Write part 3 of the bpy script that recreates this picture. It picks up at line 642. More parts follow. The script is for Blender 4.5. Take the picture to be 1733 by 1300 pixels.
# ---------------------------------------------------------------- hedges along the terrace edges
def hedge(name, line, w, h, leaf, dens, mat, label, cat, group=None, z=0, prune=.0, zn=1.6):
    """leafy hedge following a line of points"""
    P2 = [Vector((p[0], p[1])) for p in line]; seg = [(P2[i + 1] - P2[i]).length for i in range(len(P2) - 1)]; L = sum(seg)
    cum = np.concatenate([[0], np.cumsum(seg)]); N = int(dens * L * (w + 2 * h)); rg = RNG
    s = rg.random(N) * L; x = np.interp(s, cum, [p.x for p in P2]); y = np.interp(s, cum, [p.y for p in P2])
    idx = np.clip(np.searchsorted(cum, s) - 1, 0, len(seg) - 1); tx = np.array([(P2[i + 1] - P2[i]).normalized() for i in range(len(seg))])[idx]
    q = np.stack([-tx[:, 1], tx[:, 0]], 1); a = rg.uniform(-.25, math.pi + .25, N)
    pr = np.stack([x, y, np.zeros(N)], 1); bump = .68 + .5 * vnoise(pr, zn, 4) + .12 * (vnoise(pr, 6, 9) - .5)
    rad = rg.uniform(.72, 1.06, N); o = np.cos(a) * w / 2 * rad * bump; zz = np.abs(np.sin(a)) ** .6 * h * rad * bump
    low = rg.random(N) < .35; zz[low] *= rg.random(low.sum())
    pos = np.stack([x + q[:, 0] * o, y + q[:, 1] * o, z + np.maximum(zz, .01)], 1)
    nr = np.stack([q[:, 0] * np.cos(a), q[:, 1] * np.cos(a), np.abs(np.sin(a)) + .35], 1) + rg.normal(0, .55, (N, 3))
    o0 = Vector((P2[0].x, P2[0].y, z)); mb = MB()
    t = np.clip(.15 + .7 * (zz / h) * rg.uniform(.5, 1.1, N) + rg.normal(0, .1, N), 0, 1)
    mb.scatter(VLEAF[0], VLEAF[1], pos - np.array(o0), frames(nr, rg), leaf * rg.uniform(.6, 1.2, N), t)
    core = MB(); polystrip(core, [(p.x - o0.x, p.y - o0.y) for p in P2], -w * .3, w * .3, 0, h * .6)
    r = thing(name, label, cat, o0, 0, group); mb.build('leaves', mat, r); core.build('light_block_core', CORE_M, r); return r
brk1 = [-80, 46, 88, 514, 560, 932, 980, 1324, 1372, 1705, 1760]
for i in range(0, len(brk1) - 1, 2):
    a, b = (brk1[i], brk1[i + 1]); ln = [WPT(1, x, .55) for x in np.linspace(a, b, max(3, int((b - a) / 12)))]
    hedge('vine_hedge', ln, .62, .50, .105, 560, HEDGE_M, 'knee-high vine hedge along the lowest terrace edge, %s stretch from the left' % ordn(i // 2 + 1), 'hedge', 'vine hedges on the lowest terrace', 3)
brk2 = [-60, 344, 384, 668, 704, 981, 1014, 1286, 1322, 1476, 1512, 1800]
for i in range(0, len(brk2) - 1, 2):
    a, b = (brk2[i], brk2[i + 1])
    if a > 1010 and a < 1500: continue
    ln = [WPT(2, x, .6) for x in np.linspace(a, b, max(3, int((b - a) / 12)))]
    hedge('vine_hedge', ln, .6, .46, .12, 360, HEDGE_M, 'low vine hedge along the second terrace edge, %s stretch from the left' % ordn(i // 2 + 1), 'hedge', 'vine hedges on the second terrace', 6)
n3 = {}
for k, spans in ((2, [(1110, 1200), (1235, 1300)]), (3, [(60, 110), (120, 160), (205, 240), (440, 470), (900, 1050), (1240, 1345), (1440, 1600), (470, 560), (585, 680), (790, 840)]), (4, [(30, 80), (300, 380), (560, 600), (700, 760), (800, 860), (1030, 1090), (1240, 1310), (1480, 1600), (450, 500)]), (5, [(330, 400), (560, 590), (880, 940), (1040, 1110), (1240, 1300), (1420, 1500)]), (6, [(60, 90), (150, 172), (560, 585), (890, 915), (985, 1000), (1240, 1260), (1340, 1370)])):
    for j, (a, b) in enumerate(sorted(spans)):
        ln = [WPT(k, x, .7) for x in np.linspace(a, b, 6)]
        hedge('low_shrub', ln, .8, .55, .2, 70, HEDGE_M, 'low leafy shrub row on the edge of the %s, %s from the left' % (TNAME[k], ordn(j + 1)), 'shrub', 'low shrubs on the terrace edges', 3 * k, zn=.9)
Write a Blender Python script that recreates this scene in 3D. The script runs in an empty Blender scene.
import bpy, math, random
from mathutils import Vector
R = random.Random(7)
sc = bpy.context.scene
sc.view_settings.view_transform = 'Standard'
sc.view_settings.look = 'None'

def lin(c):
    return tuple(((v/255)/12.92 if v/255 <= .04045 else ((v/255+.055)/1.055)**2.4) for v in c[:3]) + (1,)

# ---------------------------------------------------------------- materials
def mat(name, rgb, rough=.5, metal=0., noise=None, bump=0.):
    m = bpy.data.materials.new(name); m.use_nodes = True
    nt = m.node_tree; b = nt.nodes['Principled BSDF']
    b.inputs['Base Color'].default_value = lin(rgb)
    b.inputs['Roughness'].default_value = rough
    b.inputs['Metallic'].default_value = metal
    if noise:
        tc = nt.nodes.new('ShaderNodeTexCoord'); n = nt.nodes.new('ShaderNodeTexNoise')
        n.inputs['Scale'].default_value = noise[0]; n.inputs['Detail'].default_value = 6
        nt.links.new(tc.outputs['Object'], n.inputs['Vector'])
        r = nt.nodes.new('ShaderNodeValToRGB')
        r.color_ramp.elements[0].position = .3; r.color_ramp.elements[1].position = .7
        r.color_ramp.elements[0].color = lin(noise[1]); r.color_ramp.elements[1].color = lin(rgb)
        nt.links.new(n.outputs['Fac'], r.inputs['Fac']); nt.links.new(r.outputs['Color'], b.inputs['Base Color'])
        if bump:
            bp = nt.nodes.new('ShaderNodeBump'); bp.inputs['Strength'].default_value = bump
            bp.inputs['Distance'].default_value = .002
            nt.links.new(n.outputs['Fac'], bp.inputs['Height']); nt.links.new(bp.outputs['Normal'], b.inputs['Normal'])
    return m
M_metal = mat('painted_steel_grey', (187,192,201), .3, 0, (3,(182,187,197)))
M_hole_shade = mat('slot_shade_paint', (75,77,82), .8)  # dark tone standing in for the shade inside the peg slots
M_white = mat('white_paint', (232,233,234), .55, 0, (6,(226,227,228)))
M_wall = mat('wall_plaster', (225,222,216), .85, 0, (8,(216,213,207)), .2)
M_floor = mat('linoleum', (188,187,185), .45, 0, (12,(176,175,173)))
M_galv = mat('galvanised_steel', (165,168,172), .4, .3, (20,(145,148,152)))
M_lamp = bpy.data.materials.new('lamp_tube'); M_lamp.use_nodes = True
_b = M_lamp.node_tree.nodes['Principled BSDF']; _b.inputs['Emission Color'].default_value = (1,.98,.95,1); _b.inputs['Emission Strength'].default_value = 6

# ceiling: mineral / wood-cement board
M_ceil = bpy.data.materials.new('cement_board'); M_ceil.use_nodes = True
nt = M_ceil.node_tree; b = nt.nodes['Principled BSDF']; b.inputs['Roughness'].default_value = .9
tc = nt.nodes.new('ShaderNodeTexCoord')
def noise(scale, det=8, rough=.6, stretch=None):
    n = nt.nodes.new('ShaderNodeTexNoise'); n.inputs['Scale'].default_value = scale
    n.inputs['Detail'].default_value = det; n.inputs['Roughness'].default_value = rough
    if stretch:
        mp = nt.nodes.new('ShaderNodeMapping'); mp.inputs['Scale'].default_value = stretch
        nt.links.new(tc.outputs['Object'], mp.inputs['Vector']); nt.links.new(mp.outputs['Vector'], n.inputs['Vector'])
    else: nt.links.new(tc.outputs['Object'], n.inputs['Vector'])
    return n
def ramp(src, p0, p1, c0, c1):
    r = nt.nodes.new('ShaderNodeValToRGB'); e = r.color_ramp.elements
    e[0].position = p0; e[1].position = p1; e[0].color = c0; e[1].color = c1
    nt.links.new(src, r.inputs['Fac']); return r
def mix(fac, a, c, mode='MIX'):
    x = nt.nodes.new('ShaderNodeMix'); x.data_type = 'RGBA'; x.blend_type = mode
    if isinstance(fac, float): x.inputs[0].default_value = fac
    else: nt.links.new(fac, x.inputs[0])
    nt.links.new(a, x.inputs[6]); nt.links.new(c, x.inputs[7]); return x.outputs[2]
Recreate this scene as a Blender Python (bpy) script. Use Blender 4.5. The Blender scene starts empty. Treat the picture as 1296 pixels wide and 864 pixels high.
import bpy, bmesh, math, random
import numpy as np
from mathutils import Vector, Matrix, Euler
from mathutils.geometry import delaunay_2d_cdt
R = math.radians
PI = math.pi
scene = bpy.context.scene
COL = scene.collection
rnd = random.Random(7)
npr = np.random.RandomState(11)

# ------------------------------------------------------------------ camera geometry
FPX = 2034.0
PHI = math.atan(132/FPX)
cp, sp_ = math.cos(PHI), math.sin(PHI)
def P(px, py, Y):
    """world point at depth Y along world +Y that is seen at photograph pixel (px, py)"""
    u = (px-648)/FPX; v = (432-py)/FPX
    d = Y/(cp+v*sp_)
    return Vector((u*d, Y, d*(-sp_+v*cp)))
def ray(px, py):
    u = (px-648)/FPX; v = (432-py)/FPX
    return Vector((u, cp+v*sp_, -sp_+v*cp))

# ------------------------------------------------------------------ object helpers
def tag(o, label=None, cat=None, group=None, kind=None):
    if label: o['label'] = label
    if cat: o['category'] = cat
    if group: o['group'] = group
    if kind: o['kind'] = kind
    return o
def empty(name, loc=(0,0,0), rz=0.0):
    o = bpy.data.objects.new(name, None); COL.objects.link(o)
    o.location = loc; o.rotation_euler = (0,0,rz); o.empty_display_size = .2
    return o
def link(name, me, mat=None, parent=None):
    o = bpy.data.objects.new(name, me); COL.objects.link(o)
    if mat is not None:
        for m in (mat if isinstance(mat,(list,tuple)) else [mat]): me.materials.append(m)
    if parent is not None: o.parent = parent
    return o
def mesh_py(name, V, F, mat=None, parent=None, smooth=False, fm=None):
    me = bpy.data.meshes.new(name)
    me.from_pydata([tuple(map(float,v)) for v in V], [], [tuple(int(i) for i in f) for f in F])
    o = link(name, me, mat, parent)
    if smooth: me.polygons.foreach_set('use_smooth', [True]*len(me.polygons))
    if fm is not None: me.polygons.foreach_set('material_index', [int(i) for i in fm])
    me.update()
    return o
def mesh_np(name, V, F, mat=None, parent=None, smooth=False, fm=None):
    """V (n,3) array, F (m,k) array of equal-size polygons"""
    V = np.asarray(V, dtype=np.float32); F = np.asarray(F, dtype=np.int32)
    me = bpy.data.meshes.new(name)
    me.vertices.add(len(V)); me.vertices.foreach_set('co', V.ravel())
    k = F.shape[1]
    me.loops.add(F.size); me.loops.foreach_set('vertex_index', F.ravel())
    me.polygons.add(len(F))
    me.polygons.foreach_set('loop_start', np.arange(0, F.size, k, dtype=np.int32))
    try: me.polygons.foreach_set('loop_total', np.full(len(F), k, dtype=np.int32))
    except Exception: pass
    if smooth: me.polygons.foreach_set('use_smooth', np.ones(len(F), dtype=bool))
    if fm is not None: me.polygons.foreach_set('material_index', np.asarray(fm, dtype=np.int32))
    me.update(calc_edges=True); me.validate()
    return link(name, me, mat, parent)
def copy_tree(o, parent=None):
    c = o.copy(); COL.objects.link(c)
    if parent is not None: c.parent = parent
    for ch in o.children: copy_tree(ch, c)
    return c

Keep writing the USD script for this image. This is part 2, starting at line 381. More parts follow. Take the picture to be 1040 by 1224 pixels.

* _Problem to solve_:
Repeat exactly the lines from the one containing "Write a Blender" through the one containing "return tuple(((v/255)/12.92 if", both included, and nothing else.

* _Solved exercise_:
Write a Blender Python script that recreates this scene in 3D. The script runs in an empty Blender scene.
import bpy, math, random
from mathutils import Vector
R = random.Random(7)
sc = bpy.context.scene
sc.view_settings.view_transform = 'Standard'
sc.view_settings.look = 'None'

def lin(c):
    return tuple(((v/255)/12.92 if v/255 <= .04045 else ((v/255+.055)/1.055)**2.4) for v in c[:3]) + (1,)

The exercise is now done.